L’America è il luogo più raccontato, nelle sue diverse sfaccettature. Tra i suoi interpreti anche Leslie (Les) Krims con i nudi, tra l’erotico e l’ironico, degli anni ’60- 80 (Paci Contemporary, Brescia) o Margaret Bourke-White (Daniel Blau, Monaco e Londra) con uno scorcio meno prevedibile della Statua della Libertà, ma anche con il Burlesque. Della leggendaria fotografa di Life è in vendita pure una stampa a contatto realizzata da Oscar Graubner nel 1936, in cui la vediamo fotografare dalla sommità del Chrysler (il prezzo è 34mila euro). Intramontabili immagini come Coco Chanel fotografata da Horst P. Horst, il ritratto di Patti Smith accanto a quello di Cindy Sherman di Robert Mapplethorpe o la bellissima Small cuttings of bananas (2008) di Irving Penn.

Tra i performer, la turca Sukran Moral (Galeri Zilberman, Istanbul) è al suo debutto parigino, interprete di se stessa in immagini provocatorie come L’Artista (1994), mentre Paolo Ventura (il fotografo italiano più quotato del momento) moltiplica l’immagine di sé per diventare la folla nel Funerale di un Anarchico (Flatland, Amsterdam) esposto recentemente al festival internazionale di Fotografia di Roma. Bellissima la sequenza di vintage con cui Agnès Varda (galerie Nathalie Obadia, Paris/Bruxelles) ha tradotto frammenti del quotidiano, evocando una sua mostra parigina del 1954, dove le foto erano appese direttamente sui muri di Rue Daguerre.
Quanto alle new entry è da segnalare Omar Victor Diop, dal Senegal, con la serie Diaspora (Magnin-A, Parigi). Qui il fotografo – ispirandosi alla pittura coloniale – si autoritrae nei panni di personaggi della storia africana come Dom Nicolau, Angelo Soliman, Ayuba Soleiman Diallo, Juan de Parej che hanno raggiunto inaspettati traguardi di potere, pur provenendo dalla condizione di schiavi.
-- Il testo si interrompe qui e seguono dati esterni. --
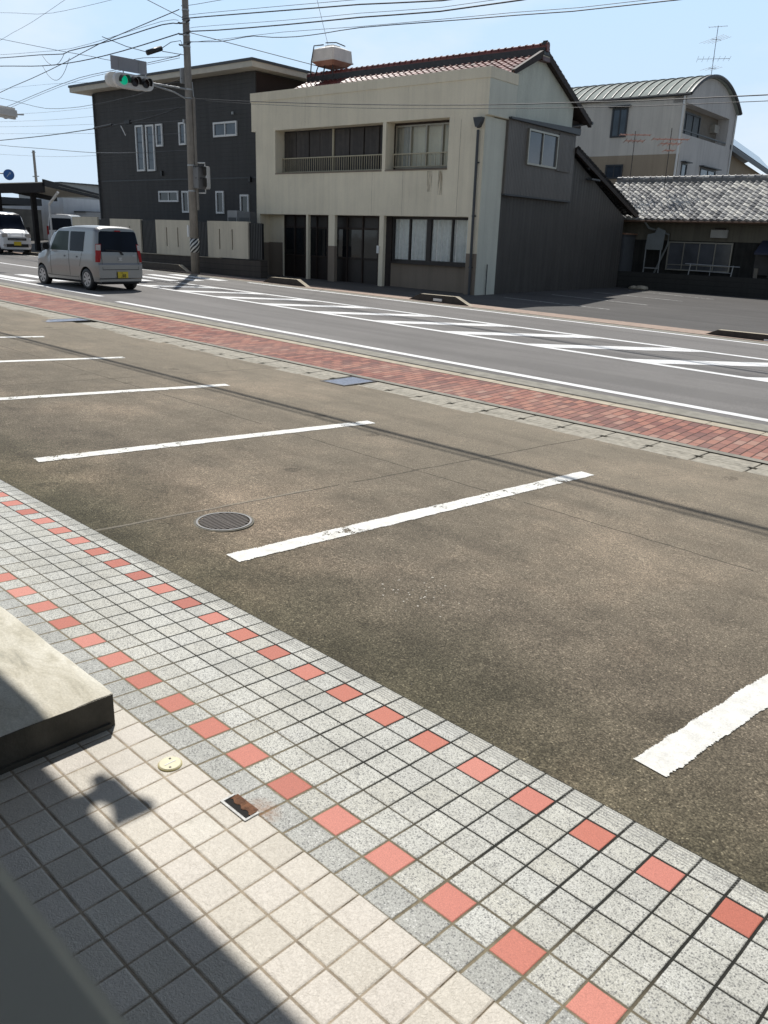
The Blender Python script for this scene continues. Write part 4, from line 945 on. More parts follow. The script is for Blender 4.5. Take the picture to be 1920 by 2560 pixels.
def signal_head(par, y0, flip=1, x=0, z=6.64, lit=True, n=3, sp=.42):
    # facing +x (flip=1) or -x; lamps spread along y
    L = sp*n+.16
    m = MB(); pts = []
    for k in range(9): a = math.pi/2+math.pi*k/8; pts.append((y0+.2+.22*math.cos(a)-.02, z+.225*math.sin(a)))
    for k in range(9): a = -math.pi/2+math.pi*k/8; pts.append((y0+L-.2+.22*math.cos(a)+.02, z+.225*math.sin(a)))
    m.prism(pts, x-.08, x+.08, 'x'); hd = m.build('housing', MAT['sigbody'], par)
    for k in range(n):
        cy = y0+.08+sp*(k+.5); xf = x+.085*flip
        m = MB(); i = 0; nn = 20
        m.q(*[(xf+.012*flip, cy+.15*math.cos(2*math.pi*j/nn), z+.15*math.sin(2*math.pi*j/nn)) for j in range(nn)])
        ln = m.build('lens', MAT['green'] if (lit and k == 0) else MAT['lensoff'], hd, recalc=False)
        m = MB(); a0, a1 = R(-20), R(200)
        for j in range(17):
            a = a0+(a1-a0)*j/16; dep = .30
            m.v += [(xf, cy+.172*math.cos(a), z+.172*math.sin(a)), (xf+flip*dep*(.55+.45*max(0, math.sin(a))), cy+.165*math.cos(a), z+.165*math.sin(a)-.03)]
        for j in range(16): m.f.append((2*j, 2*j+2, 2*j+3, 2*j+1))
        m.build('visor', MAT['blackp'], hd, smooth=True, recalc=False)
    return hd
ts = thing('traffic_signal', 'horizontal traffic signal showing green on an arm of the concrete utility pole', 'traffic signal', (PX_, PY_, PZ))
signal_head(ts, -3.05, 1, .18, 6.66)
signal_head(ts, -3.12, -1, -.22, 6.70, lit=False)
m = MB(); m.tube([(0, -.1, 6.75), (0, -1.5, 6.75), (0, -3.0, 6.70)], .035, 8); m.tube([(0, -.1, 6.42), (0, -.6, 6.58), (0, -1.5, 6.70)], .028, 8)
m.tube([(0, -1.75, 6.72), (0, -1.75, 7.0)], .02, 6); m.tube([(0, -2.6, 6.72), (0, -2.6, 7.0)], .02, 6); m.box(-.22, .18, -2.8, -2.74, 6.68, 6.74).box(-.22, .18, -1.9, -1.84, 6.68, 6.74); m.build('arm', MAT['metal'], ts)
nb = thing('name_board', 'blank grey back of the name board mounted above the green traffic signal', 'sign', (PX_, PY_-2.38, 6.97))
m = MB(); m.box(.0, .03, -.68, .68, 6.98, 7.40); m.build('board', simple('grey_sign_back', (.30, .30, .32), .55, vary=.04), nb)
m = MB(); m.box(.03, .045, -.40, -.36, 6.98, 7.40).box(.03, .045, .36, .40, 6.98, 7.40); m.build('stiffener', MAT['ac'], nb)
# pedestrian signal
RTx, RTy = .545, .838
ps = thing('pedestrian_signal', 'two lamp pedestrian signal bracketed to the right of the utility pole', 'pedestrian signal', (PX_+.36, PY_+.30, 3.3), R(22))
m = MB(); m.box(-.20, .20, -.10, .14, 3.36, 4.16); hd = m.build('housing', MAT['sigbody'], ps, bevel=.03)
for zz in (3.56, 3.96):
    m = MB(); m.box(-.15, .15, -.115, -.10, zz-.15, zz+.15); m.build('lens', MAT['lensoff'], hd)
    m = MB(); m.box(-.17, .17, -.34, -.10, zz+.16, zz+.18).box(-.18, -.165, -.30, -.10, zz-.12, zz+.17).box(.165, .18, -.30, -.10, zz-.12, zz+.17); m.build('visor', MAT['blackp'], hd)
m = MB(); m.tube([(-.42, -.1, 4.28), (.05, 0, 4.28), (.05, 0, 4.14)], .025, 6); m.tube([(-.42, -.1, 3.22), (.05, 0, 3.22), (.05, 0, 3.38)], .025, 6); m.build('bracket', MAT['whitep'], ps)

# ================================================================= WIRES
RD = (math.cos(R(-5.4)), math.sin(R(-5.4)))
wires = []
def wire(sz, lab, r=.014, mat='cable', off=0.0, name='overhead_wire'):
    pts = [(PX_+.0+RD[0]*s_-RD[1]*off, 18.696+RD[1]*s_+RD[0]*off, z) for s_, z in sz]
    # smooth polyline
    out = []
    for k in range(len(pts)-1):
        a, b = Vector(pts[k]), Vector(pts[k+1]); n = max(2, int((b-a).length/1.5)); p = Vector(pts[k-1]) if k else a; q_ = Vector(pts[k+2]) if k+2 < len(pts) else b
        for j in range(n):
            t = j/n; out.append(.5*((2*a)+(-p+b)*t+(2*p-5*a+4*b-q_)*t*t+(-p+3*a-3*b+q_)*t**3))
    out.append(Vector(pts[-1]))
    m = MB(); m.tube(out, r, 5); o = m.build(name, MAT[mat], smooth=True)
    return tag(o, lab, 'wire', 'overhead wires')
TOPS = 'running right from the pole, '
wire([(.1, 8.95), (.67, 8.92), (5.23, 8.40), (10.21, 7.83), (16, 7.2), (30, 6.7)], 'thick black cable running right from the pole, topmost of the thick ones', .019)
wire([(.1, 9.02), (.67, 9.02), (5.23, 8.52), (10.21, 7.95), (16, 7.3), (30, 6.8)], 'thin grey wire just above the topmost thick cable right of the pole', .008, 'cableg')
wire([(.1, 8.5), (.72, 8.50), (2.56, 8.28), (6.52, 7.87), (10.22, 7.52), (16, 7.0), (30, 6.5)], 'second thick black cable running right from the pole over the slate roof', .019)
wire([(.1, 8.6), (.9, 8.6), (6.52, 7.99), (10.22, 7.62), (16, 7.08), (30, 6.6)], 'thin wire just above the second thick cable right of the pole', .007, 'cableg')
wire([(.1, 8.2), (.52, 8.20), (2.62, 7.93), (3.9, 7.86), (4.81, 7.80), (5.88, 7.62), (7.2, 7.46), (8.59, 7.36), (10.23, 7.27), (13, 7.0), (15.87, 6.72), (20, 6.36), (30, 5.9)], 'wavy spiral wrapped cable running right from the pole, third down', .012)
wire([(.3, 8.2), (3, 7.96), (6.5, 7.68), (10.2, 7.30), (15.87, 6.78), (20, 6.42), (30, 6.0)], 'thin messenger wire above the wavy cable', .007, 'cableg')
wire([(.1, 6.42), (1.55, 6.27), (4.6, 5.93), (10.3, 5.36), (14.94, 4.96), (18.03, 4.75), (22.11, 4.52), (32, 4.2)], 'upper of the paired low cables crossing in front of the cream house', .011)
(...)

Rapportando il loro status all’attualità, Diop deve ammettere che per un africano al giorno d’oggi una delle principali fonti di successo è il business del calcio. Ecco, allora, il cortocircuito nella rappresentazione di questi personaggi in abiti dell’epoca ma con oggetti come guanti da portiere, scarpe da calcio, pallone di cuoio. Anche San Benedetto il Moro, patrono con Santa Rosalia della diocesi di Palermo (nato nel 1526 a San Fratello da genitori discendenti da schiavi) sfoggia uno sfavillante pallone dorato.

Paris Photo è, poi, come sempre un’opportunità per incontrare autori straordinari come Masao Yamamoto che ha presentato il suo ultimo libro Small things in silence, Miyako Ishiuchi, Elliott Erwitt, Zanele Muholi, Martin Parr, Larry Towell, John Gossage, Bettina Rheims. Quanto ai Photobook Awards, organizzati in collaborazione con Aperture Foundation, quest’anno la categoria «First Photobook» è stata assegnata al giovane fotografo bolzanino Nicoló Degiorgis, autore di Hidden Islam (Rorhof, 2014) una riflessione sulla dilagante «Islamofobia» nell’Italia del nord-est che costringe i musulmani a praticare la loro religione in luoghi di culto temporanei come garage, palestre, depositi e perfino supermarket.